Without omitting anything, retype the data that follows.

**** Data

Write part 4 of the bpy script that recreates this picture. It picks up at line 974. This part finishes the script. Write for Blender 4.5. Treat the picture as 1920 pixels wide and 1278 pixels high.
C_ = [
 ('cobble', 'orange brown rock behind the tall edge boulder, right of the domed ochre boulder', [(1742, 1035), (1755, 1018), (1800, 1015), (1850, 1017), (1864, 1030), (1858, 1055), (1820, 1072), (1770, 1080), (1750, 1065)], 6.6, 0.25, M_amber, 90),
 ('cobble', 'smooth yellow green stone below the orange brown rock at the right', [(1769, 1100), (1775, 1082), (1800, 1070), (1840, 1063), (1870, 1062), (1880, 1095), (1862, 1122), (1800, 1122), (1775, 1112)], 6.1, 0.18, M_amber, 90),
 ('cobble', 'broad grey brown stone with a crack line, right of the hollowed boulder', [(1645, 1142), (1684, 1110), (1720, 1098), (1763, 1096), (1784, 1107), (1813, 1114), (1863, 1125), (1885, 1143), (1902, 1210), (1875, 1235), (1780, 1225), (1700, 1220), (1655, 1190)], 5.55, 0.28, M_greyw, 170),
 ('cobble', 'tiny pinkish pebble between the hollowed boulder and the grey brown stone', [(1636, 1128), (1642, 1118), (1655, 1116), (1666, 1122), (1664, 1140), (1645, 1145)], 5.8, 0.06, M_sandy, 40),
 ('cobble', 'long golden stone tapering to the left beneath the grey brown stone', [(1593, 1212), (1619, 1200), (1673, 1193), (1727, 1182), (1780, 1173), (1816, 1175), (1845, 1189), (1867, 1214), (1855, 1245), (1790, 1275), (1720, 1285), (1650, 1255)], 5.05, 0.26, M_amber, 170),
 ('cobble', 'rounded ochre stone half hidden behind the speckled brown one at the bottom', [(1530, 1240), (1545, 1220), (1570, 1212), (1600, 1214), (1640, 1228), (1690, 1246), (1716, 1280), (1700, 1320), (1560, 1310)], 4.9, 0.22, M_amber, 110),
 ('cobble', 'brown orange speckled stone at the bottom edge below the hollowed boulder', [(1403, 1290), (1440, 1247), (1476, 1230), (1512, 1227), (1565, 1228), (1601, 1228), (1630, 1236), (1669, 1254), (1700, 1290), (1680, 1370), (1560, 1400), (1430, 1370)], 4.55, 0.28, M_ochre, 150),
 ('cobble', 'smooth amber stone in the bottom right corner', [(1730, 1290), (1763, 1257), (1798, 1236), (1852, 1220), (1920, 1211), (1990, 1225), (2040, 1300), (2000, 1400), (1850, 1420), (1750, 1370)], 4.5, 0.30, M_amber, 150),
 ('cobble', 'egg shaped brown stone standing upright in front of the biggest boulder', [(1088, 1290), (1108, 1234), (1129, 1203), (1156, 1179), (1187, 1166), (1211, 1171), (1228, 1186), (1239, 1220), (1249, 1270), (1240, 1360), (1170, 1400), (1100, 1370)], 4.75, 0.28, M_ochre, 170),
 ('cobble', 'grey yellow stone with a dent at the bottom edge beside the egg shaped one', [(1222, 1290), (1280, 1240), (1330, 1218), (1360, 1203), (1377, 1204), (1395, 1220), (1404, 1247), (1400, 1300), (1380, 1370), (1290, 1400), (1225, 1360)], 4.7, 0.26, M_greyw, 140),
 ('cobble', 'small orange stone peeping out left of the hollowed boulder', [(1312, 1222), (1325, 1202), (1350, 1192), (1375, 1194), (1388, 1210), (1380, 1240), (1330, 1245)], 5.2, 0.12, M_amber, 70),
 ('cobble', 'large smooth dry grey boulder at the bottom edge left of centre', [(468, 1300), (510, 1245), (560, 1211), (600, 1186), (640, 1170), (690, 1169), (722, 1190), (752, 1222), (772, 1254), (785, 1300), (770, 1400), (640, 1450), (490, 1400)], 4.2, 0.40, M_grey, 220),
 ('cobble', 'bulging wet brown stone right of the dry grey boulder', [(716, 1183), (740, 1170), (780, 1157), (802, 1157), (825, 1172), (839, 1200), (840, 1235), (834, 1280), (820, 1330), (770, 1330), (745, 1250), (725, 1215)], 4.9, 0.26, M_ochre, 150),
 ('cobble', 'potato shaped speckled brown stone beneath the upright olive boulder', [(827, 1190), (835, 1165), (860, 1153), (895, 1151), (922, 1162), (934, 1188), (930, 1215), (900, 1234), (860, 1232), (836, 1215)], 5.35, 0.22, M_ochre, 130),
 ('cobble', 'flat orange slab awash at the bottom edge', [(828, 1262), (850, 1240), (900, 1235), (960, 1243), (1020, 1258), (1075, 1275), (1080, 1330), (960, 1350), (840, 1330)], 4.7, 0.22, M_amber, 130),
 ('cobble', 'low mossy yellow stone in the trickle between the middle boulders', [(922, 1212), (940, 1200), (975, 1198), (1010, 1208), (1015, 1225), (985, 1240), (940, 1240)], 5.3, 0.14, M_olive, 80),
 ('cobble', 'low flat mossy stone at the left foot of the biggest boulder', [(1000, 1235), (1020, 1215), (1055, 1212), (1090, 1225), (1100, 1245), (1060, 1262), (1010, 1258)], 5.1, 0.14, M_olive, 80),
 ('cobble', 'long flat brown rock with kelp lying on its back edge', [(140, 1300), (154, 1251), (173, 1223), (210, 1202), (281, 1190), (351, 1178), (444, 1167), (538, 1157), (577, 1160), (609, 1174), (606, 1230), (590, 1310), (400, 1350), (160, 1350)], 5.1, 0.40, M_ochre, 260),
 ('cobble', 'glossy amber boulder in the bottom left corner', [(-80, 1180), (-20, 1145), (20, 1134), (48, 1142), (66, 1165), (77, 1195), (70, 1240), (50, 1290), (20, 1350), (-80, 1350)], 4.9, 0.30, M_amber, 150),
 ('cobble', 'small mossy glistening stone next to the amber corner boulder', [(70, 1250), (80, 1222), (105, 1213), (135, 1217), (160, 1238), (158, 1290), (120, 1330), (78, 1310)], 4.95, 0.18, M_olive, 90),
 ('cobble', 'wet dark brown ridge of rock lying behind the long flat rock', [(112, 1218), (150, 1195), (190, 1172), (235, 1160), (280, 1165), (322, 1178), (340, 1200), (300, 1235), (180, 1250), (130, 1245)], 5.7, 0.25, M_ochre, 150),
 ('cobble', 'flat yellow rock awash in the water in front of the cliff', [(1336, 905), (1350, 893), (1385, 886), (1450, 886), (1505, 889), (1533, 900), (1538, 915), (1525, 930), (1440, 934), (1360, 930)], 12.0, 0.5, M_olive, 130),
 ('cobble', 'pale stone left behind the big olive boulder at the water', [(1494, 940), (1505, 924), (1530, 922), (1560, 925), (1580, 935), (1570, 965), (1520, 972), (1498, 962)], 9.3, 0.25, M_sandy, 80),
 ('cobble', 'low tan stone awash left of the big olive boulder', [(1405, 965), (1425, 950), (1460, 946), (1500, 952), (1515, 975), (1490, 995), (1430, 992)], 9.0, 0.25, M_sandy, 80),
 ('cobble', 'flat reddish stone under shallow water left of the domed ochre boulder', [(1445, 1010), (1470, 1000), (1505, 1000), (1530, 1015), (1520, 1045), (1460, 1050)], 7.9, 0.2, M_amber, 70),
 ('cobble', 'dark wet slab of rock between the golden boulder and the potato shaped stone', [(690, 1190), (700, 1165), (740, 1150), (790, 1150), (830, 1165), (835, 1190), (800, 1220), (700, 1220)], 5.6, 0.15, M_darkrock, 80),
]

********

*Complete output*
Write part 4 of the bpy script that recreates this picture. It picks up at line 974. This part finishes the script. Write for Blender 4.5. Treat the picture as 1920 pixels wide and 1278 pixels high.
C_ = [
 ('cobble', 'orange brown rock behind the tall edge boulder, right of the domed ochre boulder', [(1742, 1035), (1755, 1018), (1800, 1015), (1850, 1017), (1864, 1030), (1858, 1055), (1820, 1072), (1770, 1080), (1750, 1065)], 6.6, 0.25, M_amber, 90),
 ('cobble', 'smooth yellow green stone below the orange brown rock at the right', [(1769, 1100), (1775, 1082), (1800, 1070), (1840, 1063), (1870, 1062), (1880, 1095), (1862, 1122), (1800, 1122), (1775, 1112)], 6.1, 0.18, M_amber, 90),
 ('cobble', 'broad grey brown stone with a crack line, right of the hollowed boulder', [(1645, 1142), (1684, 1110), (1720, 1098), (1763, 1096), (1784, 1107), (1813, 1114), (1863, 1125), (1885, 1143), (1902, 1210), (1875, 1235), (1780, 1225), (1700, 1220), (1655, 1190)], 5.55, 0.28, M_greyw, 170),
 ('cobble', 'tiny pinkish pebble between the hollowed boulder and the grey brown stone', [(1636, 1128), (1642, 1118), (1655, 1116), (1666, 1122), (1664, 1140), (1645, 1145)], 5.8, 0.06, M_sandy, 40),
 ('cobble', 'long golden stone tapering to the left beneath the grey brown stone', [(1593, 1212), (1619, 1200), (1673, 1193), (1727, 1182), (1780, 1173), (1816, 1175), (1845, 1189), (1867, 1214), (1855, 1245), (1790, 1275), (1720, 1285), (1650, 1255)], 5.05, 0.26, M_amber, 170),
 ('cobble', 'rounded ochre stone half hidden behind the speckled brown one at the bottom', [(1530, 1240), (1545, 1220), (1570, 1212), (1600, 1214), (1640, 1228), (1690, 1246), (1716, 1280), (1700, 1320), (1560, 1310)], 4.9, 0.22, M_amber, 110),
 ('cobble', 'brown orange speckled stone at the bottom edge below the hollowed boulder', [(1403, 1290), (1440, 1247), (1476, 1230), (1512, 1227), (1565, 1228), (1601, 1228), (1630, 1236), (1669, 1254), (1700, 1290), (1680, 1370), (1560, 1400), (1430, 1370)], 4.55, 0.28, M_ochre, 150),
 ('cobble', 'smooth amber stone in the bottom right corner', [(1730, 1290), (1763, 1257), (1798, 1236), (1852, 1220), (1920, 1211), (1990, 1225), (2040, 1300), (2000, 1400), (1850, 1420), (1750, 1370)], 4.5, 0.30, M_amber, 150),
 ('cobble', 'egg shaped brown stone standing upright in front of the biggest boulder', [(1088, 1290), (1108, 1234), (1129, 1203), (1156, 1179), (1187, 1166), (1211, 1171), (1228, 1186), (1239, 1220), (1249, 1270), (1240, 1360), (1170, 1400), (1100, 1370)], 4.75, 0.28, M_ochre, 170),
 ('cobble', 'grey yellow stone with a dent at the bottom edge beside the egg shaped one', [(1222, 1290), (1280, 1240), (1330, 1218), (1360, 1203), (1377, 1204), (1395, 1220), (1404, 1247), (1400, 1300), (1380, 1370), (1290, 1400), (1225, 1360)], 4.7, 0.26, M_greyw, 140),
 ('cobble', 'small orange stone peeping out left of the hollowed boulder', [(1312, 1222), (1325, 1202), (1350, 1192), (1375, 1194), (1388, 1210), (1380, 1240), (1330, 1245)], 5.2, 0.12, M_amber, 70),
 ('cobble', 'large smooth dry grey boulder at the bottom edge left of centre', [(468, 1300), (510, 1245), (560, 1211), (600, 1186), (640, 1170), (690, 1169), (722, 1190), (752, 1222), (772, 1254), (785, 1300), (770, 1400), (640, 1450), (490, 1400)], 4.2, 0.40, M_grey, 220),
 ('cobble', 'bulging wet brown stone right of the dry grey boulder', [(716, 1183), (740, 1170), (780, 1157), (802, 1157), (825, 1172), (839, 1200), (840, 1235), (834, 1280), (820, 1330), (770, 1330), (745, 1250), (725, 1215)], 4.9, 0.26, M_ochre, 150),
 ('cobble', 'potato shaped speckled brown stone beneath the upright olive boulder', [(827, 1190), (835, 1165), (860, 1153), (895, 1151), (922, 1162), (934, 1188), (930, 1215), (900, 1234), (860, 1232), (836, 1215)], 5.35, 0.22, M_ochre, 130),
 ('cobble', 'flat orange slab awash at the bottom edge', [(828, 1262), (850, 1240), (900, 1235), (960, 1243), (1020, 1258), (1075, 1275), (1080, 1330), (960, 1350), (840, 1330)], 4.7, 0.22, M_amber, 130),
 ('cobble', 'low mossy yellow stone in the trickle between the middle boulders', [(922, 1212), (940, 1200), (975, 1198), (1010, 1208), (1015, 1225), (985, 1240), (940, 1240)], 5.3, 0.14, M_olive, 80),
 ('cobble', 'low flat mossy stone at the left foot of the biggest boulder', [(1000, 1235), (1020, 1215), (1055, 1212), (1090, 1225), (1100, 1245), (1060, 1262), (1010, 1258)], 5.1, 0.14, M_olive, 80),
 ('cobble', 'long flat brown rock with kelp lying on its back edge', [(140, 1300), (154, 1251), (173, 1223), (210, 1202), (281, 1190), (351, 1178), (444, 1167), (538, 1157), (577, 1160), (609, 1174), (606, 1230), (590, 1310), (400, 1350), (160, 1350)], 5.1, 0.40, M_ochre, 260),
 ('cobble', 'glossy amber boulder in the bottom left corner', [(-80, 1180), (-20, 1145), (20, 1134), (48, 1142), (66, 1165), (77, 1195), (70, 1240), (50, 1290), (20, 1350), (-80, 1350)], 4.9, 0.30, M_amber, 150),
 ('cobble', 'small mossy glistening stone next to the amber corner boulder', [(70, 1250), (80, 1222), (105, 1213), (135, 1217), (160, 1238), (158, 1290), (120, 1330), (78, 1310)], 4.95, 0.18, M_olive, 90),
 ('cobble', 'wet dark brown ridge of rock lying behind the long flat rock', [(112, 1218), (150, 1195), (190, 1172), (235, 1160), (280, 1165), (322, 1178), (340, 1200), (300, 1235), (180, 1250), (130, 1245)], 5.7, 0.25, M_ochre, 150),
 ('cobble', 'flat yellow rock awash in the water in front of the cliff', [(1336, 905), (1350, 893), (1385, 886), (1450, 886), (1505, 889), (1533, 900), (1538, 915), (1525, 930), (1440, 934), (1360, 930)], 12.0, 0.5, M_olive, 130),
 ('cobble', 'pale stone left behind the big olive boulder at the water', [(1494, 940), (1505, 924), (1530, 922), (1560, 925), (1580, 935), (1570, 965), (1520, 972), (1498, 962)], 9.3, 0.25, M_sandy, 80),
 ('cobble', 'low tan stone awash left of the big olive boulder', [(1405, 965), (1425, 950), (1460, 946), (1500, 952), (1515, 975), (1490, 995), (1430, 992)], 9.0, 0.25, M_sandy, 80),
 ('cobble', 'flat reddish stone under shallow water left of the domed ochre boulder', [(1445, 1010), (1470, 1000), (1505, 1000), (1530, 1015), (1520, 1045), (1460, 1050)], 7.9, 0.2, M_amber, 70),
 ('cobble', 'dark wet slab of rock between the golden boulder and the potato shaped stone', [(690, 1190), (700, 1165), (740, 1150), (790, 1150), (830, 1165), (835, 1190), (800, 1220), (700, 1220)], 5.6, 0.15, M_darkrock, 80),
]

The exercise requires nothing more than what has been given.